It’s summertime and baseball season is in full swing.
As a diehard Chicago Cubs fan, I’m known to have their games playing around the office. Though, I refrain from watching them in meetings (mostly).
As a Cubs loyalist, though, I’ll never forget the night of November 2, 2016. It was the night they won their first World Series championship in longer than a century.
My three boys won’t forget it either—because I let them stay up to watch the entire game (and on a school night, no less). It is America’s pastime, after all.
The Cubs clinched the title with an 8–7 win over the Cleveland Indians in absolutely epic fashion.
The team’s historic drought ended on a rain-soaked field, and my boys got to see me more than a little excited.
Team manager, Joe Maddon, is the hero who led the Cubs storming out of their 108-year losing streak.
And even outside of my undying love for the Cubs, his coaching philosophy is genius in its simplicity.
He explains that you win games “through the relentless execution of fundamentals and technique.”
Thousands of Opportunities
As a startup co-founder, CEO, and marketer, lessons like this are another reason I revel in summertime baseball.
In Major League Baseball, there are 162 regular season games.
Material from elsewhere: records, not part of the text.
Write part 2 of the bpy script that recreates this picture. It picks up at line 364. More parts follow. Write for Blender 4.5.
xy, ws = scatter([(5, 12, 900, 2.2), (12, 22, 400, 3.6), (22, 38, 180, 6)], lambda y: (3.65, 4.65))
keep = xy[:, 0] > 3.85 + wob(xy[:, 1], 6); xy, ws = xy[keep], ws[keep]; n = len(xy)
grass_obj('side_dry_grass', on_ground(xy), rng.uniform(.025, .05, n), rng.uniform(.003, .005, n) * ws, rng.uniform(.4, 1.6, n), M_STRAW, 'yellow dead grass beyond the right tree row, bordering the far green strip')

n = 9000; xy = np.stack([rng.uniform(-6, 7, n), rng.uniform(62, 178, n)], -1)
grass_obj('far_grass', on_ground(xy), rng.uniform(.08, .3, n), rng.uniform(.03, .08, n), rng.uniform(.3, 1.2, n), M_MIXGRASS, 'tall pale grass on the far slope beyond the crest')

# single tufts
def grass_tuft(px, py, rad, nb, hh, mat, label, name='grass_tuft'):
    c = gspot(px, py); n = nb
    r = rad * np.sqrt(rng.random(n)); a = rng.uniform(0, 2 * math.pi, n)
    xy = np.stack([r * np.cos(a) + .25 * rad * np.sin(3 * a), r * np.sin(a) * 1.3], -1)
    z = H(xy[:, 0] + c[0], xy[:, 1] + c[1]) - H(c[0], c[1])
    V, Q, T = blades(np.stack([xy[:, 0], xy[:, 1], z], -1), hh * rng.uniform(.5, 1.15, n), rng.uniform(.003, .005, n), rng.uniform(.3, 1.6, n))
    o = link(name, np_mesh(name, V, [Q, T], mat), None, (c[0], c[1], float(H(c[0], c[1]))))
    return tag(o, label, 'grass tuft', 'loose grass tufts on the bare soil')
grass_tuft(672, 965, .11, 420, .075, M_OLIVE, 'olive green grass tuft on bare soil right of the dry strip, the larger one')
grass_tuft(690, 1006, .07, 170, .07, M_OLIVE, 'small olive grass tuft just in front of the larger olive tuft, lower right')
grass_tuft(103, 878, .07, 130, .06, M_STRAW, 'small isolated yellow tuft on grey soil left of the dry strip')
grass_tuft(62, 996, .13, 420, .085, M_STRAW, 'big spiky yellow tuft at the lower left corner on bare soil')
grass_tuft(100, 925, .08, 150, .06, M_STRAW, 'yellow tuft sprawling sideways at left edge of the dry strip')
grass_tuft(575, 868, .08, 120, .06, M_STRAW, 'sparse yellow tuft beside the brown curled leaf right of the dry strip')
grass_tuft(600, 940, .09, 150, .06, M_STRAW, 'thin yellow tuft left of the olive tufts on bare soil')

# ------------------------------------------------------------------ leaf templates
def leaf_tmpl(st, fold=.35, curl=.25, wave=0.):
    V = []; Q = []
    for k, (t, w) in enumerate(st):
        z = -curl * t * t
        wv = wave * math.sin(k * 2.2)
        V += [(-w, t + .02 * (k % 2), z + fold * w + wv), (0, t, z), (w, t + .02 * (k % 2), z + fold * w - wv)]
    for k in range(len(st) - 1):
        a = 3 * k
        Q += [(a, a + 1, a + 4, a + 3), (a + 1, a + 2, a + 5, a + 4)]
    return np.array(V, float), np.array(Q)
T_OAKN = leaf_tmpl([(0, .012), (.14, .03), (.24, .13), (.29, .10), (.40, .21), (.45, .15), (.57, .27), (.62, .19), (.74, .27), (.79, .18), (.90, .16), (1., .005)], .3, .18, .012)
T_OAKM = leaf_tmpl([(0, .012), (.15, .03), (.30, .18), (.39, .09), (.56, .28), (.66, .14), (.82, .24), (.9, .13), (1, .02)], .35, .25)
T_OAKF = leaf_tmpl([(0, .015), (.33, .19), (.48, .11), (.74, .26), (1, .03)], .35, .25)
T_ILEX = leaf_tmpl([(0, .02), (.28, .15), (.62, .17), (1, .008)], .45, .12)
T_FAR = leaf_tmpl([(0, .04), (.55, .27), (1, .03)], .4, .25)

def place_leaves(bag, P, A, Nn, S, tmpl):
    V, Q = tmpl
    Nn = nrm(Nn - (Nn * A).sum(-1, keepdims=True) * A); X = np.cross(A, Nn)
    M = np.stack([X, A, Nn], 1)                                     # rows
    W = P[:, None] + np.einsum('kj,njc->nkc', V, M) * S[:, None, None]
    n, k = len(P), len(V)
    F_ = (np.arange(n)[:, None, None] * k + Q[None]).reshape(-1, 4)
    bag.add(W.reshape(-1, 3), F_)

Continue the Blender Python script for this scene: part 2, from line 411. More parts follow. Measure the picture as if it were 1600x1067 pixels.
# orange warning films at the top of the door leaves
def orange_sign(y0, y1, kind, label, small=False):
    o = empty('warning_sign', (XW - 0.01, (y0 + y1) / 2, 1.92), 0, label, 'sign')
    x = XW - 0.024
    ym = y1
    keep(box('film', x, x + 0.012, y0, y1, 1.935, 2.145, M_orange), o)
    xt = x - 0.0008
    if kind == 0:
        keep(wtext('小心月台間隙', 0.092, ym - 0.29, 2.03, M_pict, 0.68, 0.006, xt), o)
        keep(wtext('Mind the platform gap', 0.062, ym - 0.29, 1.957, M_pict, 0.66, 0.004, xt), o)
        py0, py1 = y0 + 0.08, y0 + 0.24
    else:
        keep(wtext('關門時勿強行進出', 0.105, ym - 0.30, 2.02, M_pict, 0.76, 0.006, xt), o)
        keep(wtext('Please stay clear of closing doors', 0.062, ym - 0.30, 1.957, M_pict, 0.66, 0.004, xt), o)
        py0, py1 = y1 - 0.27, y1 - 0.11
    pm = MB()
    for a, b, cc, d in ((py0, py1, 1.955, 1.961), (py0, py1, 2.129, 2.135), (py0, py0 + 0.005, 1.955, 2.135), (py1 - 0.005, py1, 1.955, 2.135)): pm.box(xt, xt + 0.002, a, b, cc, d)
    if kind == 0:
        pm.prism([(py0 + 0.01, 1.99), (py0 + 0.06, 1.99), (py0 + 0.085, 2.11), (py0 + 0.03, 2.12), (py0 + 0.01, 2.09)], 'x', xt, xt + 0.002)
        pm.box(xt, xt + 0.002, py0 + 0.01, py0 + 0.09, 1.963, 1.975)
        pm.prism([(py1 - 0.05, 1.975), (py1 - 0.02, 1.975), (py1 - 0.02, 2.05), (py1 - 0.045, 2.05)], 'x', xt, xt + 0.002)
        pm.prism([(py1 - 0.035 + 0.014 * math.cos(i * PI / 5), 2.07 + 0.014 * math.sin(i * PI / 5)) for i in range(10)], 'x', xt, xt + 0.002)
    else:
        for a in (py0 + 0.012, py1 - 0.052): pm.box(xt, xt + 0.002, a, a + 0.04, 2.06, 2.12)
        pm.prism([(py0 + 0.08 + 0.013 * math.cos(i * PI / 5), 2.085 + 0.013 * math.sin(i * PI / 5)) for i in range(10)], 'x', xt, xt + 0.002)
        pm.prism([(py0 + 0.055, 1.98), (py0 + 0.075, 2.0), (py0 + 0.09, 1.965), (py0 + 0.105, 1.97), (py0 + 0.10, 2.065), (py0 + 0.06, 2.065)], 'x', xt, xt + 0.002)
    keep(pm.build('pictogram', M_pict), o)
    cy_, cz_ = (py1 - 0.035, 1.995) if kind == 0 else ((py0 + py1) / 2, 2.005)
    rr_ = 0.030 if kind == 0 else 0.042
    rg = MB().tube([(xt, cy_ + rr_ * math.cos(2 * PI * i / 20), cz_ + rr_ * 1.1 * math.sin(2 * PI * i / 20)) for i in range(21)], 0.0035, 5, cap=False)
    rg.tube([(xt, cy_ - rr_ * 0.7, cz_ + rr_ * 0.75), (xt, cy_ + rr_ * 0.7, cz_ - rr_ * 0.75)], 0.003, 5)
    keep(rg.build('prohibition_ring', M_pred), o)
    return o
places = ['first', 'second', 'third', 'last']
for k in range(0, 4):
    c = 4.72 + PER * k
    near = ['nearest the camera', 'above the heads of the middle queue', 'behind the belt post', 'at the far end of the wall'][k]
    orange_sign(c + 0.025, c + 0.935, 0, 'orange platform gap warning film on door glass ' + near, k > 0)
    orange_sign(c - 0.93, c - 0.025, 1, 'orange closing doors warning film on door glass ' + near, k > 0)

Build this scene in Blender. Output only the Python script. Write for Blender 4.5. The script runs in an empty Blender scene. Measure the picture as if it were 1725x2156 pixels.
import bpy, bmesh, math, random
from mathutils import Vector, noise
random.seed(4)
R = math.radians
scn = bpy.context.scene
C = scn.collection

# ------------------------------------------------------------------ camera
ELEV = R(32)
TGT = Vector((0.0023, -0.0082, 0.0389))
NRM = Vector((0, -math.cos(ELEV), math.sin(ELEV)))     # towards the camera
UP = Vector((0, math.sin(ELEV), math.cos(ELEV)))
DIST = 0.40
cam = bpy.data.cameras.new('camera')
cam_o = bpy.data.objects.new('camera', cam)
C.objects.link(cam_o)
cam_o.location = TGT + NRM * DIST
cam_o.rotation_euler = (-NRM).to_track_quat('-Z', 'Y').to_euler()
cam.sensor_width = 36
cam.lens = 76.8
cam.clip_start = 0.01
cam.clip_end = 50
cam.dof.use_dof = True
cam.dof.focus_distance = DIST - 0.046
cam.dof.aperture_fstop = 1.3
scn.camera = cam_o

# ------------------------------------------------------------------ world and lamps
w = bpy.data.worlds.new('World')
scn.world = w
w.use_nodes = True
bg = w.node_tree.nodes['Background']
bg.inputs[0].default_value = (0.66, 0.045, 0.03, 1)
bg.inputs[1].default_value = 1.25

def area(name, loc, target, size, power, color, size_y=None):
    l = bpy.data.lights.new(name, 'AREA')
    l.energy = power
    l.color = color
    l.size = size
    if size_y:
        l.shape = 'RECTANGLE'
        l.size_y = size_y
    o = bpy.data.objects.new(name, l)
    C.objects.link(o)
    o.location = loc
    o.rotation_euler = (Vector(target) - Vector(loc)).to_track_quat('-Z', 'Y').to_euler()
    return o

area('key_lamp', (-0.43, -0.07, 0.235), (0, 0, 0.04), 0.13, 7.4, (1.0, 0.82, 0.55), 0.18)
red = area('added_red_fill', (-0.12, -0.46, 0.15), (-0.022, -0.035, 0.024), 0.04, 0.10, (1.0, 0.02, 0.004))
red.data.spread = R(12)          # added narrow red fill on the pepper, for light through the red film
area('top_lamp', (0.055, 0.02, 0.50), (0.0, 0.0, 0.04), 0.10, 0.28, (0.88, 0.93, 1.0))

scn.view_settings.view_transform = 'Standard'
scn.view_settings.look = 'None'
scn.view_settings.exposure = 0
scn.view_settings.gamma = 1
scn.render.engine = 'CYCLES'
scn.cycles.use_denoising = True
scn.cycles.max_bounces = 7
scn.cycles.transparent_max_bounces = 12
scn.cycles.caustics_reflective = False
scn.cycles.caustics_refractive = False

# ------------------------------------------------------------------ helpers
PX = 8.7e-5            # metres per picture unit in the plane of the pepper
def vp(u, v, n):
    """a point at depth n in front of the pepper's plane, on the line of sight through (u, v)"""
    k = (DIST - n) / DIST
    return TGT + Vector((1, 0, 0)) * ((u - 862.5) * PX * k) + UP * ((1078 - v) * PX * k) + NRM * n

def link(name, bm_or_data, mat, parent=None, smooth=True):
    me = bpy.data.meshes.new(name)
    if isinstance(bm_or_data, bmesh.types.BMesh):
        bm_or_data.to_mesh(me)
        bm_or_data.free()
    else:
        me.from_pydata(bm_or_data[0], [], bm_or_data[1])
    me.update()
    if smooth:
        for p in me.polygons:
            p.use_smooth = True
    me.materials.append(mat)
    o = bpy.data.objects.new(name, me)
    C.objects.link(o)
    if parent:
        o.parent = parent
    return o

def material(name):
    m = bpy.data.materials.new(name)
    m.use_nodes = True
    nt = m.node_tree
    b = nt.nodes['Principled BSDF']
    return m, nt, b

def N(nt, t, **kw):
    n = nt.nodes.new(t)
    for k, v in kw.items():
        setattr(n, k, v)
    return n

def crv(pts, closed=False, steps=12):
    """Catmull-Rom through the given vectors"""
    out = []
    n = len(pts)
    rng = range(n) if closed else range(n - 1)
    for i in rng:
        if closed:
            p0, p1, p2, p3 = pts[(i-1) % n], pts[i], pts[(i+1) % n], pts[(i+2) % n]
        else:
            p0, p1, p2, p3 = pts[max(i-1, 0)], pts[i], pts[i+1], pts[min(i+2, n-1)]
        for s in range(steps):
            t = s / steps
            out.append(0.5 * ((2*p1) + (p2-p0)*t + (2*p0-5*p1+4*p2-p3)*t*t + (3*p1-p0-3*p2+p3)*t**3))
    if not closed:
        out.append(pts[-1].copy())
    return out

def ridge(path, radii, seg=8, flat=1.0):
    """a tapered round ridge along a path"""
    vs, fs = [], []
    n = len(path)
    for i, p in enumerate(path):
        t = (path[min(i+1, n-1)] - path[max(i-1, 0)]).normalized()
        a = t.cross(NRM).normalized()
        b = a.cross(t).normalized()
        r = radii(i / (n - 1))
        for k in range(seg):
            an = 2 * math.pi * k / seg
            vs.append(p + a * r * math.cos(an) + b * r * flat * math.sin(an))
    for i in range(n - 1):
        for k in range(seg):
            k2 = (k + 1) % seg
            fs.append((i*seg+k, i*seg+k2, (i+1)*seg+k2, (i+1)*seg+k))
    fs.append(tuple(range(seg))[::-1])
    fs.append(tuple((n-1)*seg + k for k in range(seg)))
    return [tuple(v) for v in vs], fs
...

To win the World Series means your team will play nearly 200 games.
That’s thousands of swings, throws, slides, catches, and (hopefully) runs scored.
And to Coach Maddon, that’s thousands of opportunities to beat your opponent, one inning at a time.
As marketers, we have constant campaigns offering us thousands of similar chances in…
…every bit of email copy,
…all social media posts,
…and every ad and article.
Our entire marketing program is woven together, driving toward the same goal: massive business growth.
Consistent Execution
However, successful marketing is a lot like baseball and my beloved Cubbies: home runs and grand slams don’t win championships on their own.
Flashy plays might make highlight reels, but it’s the consistent execution of fundamentals that bring home the Commissioner’s Trophy.
So, it’s no wonder the Cubs didn’t win Game Seven of the 2016 World Series with a show-stopping play for the ages.
They won it on a string of two-base hits and a double. Not exactly a high-adrenaline homer is it?
Moneyball
The 2011 film, Moneyball, is a great example of this. (If you haven’t seen it, I’ll keep the spoilers to a minimum!)
It’s based on the true story of the 1990s Oakland Athletics, a small-market team with a garbage stadium.
They had no money, dismal attendance, no star players, and slim prospects of winning anytime soon.
A classic setup for any great underdog story.
Eventually, the team’s front office came to grips with this reality. And they knew the only way to get butts in stadium seats was to start winning games. And fast.
But how do you beat the Yankees and their huge budget?
Or to bring it closer to home, how does your company beat out your competitors who are swimming in VC money or are long-time industry incumbents?
That’s what the A’s were up against.
So, the team’s managers did the only thing they could afford. They looked past the prime-time sluggers and dug into the stats.
As simple as it sounds, they realized to win games, you need to score runs. But to score runs, you need to get on base.
The more players that got on base, the more points they’d rack up.
They found the missing link between winning and losing. And it wasn’t what they thought it would be!
This changed their entire approach. Rather than trying to entice stars with fat salaries, they began buying players with the highest on-base percentages.
In a sport which values the home run above anything else, these players were seriously undervalued. Which meant the A’s could afford them.
Slow and Steady Wins the Race
As they built out their underwhelming roster, something strange happened: the Oakland Athletics started to win.
And while their solid ball playing didn’t make the highlight reels, it did lead them to set the record for the fifth-longest winning streak in MLB history.
The authors of The 4 Disciplines Of Execution describe the team’s success like this:
The Oakland management team reframed the game by acting on the lead measures that produce wins. Through hard research, sifting through endless statistics to get at the key factors that produced runs, they discovered high-leverage lead measures no one had noticed before.
The authors explain that lead measures are factors that predict success toward a goal and are influenceable along the way.
That ball club doubled-down on base hits…
Coach Maddon’s Cubs relentlessly focused on executing fundamentals…
So what will your team do?
Daily Base Hits Rely on Execution of Fundamentals
I take a deeper dive into this in my new book…but here’s the distilled version:
Your best ideas, campaigns, and content are only as good as your ability to relentlessly execute them.
It isn’t about the awards or the news releases.
It’s about the base hits you get every single day, and about every new email subscriber. Every meaningful social engagement. Every call-to-action that converts.
So find your base hits this summer. Then organize everything around nailing them day in and day out.
If you want to become a Moneyball marketer, definitely take time to watch the movie.
It’s a great summertime flick. You know, for business research!
Have fun this summer, stay strong on the execution of fundamentals, and keep knocking out those base hits.